Em julho, em entrevista à Gazetaweb, o presidente da Casal descreveu a evolução da situação financeira da autarquia a partir de 2015, quando assumiu o cargo com mais de R$ 900 milhões em dívidas. “Nesses últimos seis anos, devido ao esforço de gestão, à contribuição dos funcionários e às medidas que tomamos, a companhia demonstrou ser uma empresa viável, deu cinco superávits seguidos (2016 a 2020) e assim conseguimos reduzir esse passivo para cerca de R$ 565 milhões atualmente”, relatou Falcão.

Pagamentos não realizados

Conforme planilha orçamentária prevista no contrato assinado, o escritório de Nefi Cordeiro deveria ter recebido R$ 250 mil para elaborar a petição de ingresso da Casal na ADPF, na data da assinatura da proposta. E outros R$ 250 mil pelo êxito da aceitação do ingresso da Casal no processo. Mas a Casal informou à reportagem que, até a última sexta-feira (5), nenhum pagamento havia sido feito à Nefi Cordeiro Advocacia. “Até o momento, nenhum valor foi repassado para o escritório”, disse a Casal.

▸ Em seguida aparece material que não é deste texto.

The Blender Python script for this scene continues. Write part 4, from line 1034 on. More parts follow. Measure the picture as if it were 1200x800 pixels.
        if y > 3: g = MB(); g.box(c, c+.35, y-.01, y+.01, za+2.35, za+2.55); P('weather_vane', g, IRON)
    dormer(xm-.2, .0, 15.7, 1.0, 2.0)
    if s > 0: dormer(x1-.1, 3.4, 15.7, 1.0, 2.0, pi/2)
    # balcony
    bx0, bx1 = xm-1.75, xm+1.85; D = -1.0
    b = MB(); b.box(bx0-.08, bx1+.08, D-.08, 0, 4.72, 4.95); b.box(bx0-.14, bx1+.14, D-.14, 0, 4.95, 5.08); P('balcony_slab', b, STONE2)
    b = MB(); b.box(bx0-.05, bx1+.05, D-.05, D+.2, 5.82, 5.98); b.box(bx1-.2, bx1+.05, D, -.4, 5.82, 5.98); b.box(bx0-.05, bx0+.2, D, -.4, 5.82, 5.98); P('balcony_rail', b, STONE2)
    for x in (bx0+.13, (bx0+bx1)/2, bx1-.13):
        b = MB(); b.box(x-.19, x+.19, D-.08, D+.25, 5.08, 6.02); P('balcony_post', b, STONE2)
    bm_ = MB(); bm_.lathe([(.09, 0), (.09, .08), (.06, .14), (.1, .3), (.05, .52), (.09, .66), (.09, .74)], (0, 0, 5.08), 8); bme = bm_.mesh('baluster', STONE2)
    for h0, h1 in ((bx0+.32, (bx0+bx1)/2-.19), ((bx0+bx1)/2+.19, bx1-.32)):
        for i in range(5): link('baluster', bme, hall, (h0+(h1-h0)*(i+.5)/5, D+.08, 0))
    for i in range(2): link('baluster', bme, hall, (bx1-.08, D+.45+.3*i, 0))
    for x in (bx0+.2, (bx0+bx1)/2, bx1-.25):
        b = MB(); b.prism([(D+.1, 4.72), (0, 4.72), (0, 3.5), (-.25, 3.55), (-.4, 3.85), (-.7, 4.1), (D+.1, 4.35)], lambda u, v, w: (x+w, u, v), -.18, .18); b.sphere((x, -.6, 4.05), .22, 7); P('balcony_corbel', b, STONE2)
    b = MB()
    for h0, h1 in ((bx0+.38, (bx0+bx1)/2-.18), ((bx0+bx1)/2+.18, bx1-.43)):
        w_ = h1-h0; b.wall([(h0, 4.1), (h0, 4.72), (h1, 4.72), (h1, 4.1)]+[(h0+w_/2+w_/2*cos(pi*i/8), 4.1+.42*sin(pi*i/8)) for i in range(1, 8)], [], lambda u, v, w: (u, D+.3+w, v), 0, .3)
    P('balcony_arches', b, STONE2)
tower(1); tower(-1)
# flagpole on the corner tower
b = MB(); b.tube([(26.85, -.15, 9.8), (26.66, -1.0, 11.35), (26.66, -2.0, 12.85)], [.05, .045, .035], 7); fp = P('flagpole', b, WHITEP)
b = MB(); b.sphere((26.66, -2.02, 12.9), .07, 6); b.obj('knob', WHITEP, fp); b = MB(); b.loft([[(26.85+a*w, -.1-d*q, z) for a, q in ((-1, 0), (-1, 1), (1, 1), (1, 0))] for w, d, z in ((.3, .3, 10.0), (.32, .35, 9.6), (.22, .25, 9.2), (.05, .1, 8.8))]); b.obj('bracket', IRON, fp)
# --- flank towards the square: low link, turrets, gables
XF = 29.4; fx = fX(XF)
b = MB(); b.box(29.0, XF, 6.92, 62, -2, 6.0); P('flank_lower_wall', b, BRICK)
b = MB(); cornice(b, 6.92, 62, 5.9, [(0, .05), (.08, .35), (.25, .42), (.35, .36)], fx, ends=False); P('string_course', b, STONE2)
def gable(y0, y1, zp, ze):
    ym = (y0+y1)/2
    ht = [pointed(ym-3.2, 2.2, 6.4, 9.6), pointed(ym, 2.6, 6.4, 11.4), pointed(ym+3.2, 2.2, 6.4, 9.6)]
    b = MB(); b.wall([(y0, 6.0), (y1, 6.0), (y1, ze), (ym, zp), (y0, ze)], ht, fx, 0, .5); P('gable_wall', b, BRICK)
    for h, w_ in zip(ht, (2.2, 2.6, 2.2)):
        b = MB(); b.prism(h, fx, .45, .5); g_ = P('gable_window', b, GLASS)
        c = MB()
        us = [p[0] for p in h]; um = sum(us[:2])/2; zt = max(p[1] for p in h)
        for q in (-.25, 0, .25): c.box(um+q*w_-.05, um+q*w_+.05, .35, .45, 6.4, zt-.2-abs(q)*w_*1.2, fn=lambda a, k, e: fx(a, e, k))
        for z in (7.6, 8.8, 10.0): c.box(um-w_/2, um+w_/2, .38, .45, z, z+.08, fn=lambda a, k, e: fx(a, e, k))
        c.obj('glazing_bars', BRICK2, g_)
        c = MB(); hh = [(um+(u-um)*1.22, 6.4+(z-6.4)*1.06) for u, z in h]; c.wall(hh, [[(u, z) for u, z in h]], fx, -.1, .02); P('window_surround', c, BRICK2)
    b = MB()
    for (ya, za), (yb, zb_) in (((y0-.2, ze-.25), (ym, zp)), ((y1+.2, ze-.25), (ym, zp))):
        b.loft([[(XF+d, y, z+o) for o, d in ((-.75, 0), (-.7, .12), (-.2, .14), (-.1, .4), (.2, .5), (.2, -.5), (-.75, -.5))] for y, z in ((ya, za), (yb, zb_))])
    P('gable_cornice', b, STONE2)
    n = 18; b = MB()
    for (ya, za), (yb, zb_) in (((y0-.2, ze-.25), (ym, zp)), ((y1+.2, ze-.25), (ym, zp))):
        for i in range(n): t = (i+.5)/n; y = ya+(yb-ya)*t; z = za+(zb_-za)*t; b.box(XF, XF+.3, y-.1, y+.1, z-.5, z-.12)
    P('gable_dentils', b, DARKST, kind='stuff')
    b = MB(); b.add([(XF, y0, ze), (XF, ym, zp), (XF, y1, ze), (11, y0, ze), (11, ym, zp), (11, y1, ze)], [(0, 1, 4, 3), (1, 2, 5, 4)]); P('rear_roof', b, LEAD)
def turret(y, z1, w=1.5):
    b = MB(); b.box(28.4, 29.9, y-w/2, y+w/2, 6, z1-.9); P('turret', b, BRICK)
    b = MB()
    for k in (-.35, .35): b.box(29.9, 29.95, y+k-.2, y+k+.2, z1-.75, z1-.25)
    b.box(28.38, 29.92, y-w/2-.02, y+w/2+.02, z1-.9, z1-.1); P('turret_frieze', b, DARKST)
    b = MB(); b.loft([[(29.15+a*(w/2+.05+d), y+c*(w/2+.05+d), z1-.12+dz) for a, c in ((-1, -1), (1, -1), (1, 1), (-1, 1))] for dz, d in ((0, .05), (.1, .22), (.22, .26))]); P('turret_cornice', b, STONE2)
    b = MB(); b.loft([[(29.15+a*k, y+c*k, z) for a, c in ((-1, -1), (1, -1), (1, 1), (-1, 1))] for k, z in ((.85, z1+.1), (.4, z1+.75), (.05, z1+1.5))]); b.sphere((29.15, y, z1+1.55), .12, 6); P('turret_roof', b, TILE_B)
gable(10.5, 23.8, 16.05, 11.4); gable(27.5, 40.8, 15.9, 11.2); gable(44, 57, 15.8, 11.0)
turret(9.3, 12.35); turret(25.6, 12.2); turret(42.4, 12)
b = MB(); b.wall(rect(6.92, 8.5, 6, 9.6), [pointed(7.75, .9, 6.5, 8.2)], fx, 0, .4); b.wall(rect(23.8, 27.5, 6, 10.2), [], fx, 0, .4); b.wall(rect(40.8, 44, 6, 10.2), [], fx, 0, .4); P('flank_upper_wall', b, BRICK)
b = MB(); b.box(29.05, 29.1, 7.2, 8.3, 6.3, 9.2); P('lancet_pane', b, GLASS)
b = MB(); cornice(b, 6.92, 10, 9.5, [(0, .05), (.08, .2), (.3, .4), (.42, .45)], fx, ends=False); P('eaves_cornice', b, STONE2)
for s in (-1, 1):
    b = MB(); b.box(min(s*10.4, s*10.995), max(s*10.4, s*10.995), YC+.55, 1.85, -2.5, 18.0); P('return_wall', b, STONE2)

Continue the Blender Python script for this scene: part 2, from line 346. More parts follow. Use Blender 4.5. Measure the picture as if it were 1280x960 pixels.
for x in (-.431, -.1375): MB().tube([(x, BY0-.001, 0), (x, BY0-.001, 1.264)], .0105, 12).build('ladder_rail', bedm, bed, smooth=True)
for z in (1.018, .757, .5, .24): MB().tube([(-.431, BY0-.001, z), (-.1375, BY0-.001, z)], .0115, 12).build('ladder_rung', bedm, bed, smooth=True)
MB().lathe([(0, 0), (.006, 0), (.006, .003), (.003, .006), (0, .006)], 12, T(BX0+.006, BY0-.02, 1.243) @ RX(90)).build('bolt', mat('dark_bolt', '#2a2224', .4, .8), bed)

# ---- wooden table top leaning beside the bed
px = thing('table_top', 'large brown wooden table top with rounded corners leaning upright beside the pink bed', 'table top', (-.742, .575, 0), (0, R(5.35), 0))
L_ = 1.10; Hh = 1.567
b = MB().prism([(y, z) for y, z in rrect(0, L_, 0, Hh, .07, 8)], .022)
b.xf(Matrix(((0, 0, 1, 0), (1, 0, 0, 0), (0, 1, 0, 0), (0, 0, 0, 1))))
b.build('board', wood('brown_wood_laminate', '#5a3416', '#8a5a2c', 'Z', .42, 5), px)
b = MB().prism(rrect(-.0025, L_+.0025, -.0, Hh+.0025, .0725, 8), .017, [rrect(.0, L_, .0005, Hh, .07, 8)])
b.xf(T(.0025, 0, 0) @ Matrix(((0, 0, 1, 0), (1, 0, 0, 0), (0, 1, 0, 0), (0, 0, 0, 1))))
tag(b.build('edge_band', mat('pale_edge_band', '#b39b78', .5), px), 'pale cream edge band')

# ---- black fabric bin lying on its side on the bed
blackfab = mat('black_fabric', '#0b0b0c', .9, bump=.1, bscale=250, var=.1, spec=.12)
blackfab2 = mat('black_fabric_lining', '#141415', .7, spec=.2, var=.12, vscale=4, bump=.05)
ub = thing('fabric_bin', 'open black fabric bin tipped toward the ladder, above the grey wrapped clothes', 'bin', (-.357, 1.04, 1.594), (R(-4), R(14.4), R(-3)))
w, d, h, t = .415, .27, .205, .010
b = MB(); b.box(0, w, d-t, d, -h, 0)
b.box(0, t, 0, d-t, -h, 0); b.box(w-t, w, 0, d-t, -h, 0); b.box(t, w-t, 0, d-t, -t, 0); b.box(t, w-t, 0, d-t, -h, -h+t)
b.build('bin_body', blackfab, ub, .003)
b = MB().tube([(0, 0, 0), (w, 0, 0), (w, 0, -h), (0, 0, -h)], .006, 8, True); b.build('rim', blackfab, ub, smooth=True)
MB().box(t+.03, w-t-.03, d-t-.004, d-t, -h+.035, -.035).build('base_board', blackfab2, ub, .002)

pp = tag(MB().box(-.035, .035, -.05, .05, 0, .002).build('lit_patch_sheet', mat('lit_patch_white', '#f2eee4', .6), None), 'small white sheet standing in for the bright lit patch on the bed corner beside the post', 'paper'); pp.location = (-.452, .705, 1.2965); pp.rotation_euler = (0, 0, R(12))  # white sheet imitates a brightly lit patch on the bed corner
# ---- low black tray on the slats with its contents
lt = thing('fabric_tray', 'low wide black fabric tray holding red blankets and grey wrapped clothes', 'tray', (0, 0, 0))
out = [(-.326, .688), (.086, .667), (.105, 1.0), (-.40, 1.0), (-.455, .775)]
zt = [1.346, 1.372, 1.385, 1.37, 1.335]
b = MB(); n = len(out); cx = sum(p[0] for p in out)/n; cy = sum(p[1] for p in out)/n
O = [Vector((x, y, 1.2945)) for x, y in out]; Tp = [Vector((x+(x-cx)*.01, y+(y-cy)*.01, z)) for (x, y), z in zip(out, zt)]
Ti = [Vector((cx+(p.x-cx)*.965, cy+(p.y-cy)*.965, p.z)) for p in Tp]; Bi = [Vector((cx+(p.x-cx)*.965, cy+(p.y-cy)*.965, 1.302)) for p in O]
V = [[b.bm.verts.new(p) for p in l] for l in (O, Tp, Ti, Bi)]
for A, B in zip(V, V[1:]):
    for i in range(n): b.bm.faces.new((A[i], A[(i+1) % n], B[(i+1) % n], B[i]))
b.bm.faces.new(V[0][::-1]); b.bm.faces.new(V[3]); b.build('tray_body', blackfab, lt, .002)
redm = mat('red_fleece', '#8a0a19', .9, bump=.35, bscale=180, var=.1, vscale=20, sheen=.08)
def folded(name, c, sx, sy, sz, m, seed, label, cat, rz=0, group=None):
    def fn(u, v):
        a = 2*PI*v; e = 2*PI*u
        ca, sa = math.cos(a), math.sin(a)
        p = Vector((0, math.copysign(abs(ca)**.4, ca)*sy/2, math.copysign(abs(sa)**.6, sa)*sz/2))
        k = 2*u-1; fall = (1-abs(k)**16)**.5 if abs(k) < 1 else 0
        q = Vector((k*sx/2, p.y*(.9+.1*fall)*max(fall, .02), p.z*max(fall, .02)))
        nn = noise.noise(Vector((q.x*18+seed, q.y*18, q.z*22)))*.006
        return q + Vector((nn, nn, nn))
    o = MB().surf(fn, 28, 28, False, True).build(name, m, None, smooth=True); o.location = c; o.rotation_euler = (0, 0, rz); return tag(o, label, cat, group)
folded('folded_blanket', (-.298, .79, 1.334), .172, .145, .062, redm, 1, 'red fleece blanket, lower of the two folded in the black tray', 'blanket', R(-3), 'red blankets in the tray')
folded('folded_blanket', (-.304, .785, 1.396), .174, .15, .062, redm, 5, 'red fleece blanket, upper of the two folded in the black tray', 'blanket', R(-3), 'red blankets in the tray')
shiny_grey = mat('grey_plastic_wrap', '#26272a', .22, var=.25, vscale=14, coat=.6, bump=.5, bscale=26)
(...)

Os outros desembolsos previstos no contrato com a Nefi Cordeiro Advocacia são R$ 500 mil para elaborar petição das razões meritórias, a serem pagos na data da assinatura da proposta; e R$ 1 milhão em honorários de êxito, com a negativa da liminar requerida pelos autores da ADPF, pagas cinco dias após a publicação da decisão.

Também atua neste contrato milionário em defesa dos interesses da Casal o escritório do advogado Marcus Vinícius Furtado Coelho, que foi presidente nacional da Ordem dos Advogados do Brasil (OAB). “O contrato foi com o Escritório de Advocacia Nefi Cordeiro. A Nefi Cordeiro Advocacia trabalha associada com a Furtado Coelho Advocacia”, explicou a Casal.

Diário do Poder enviou questionamentos sobre o contrato com a Casal ao escritório Nefi Cordeiro Advocacia. Mas não obteve respostas até a publicação desta reportagem. O contrato com a autarquia pública possui cláusula de confidencialidade.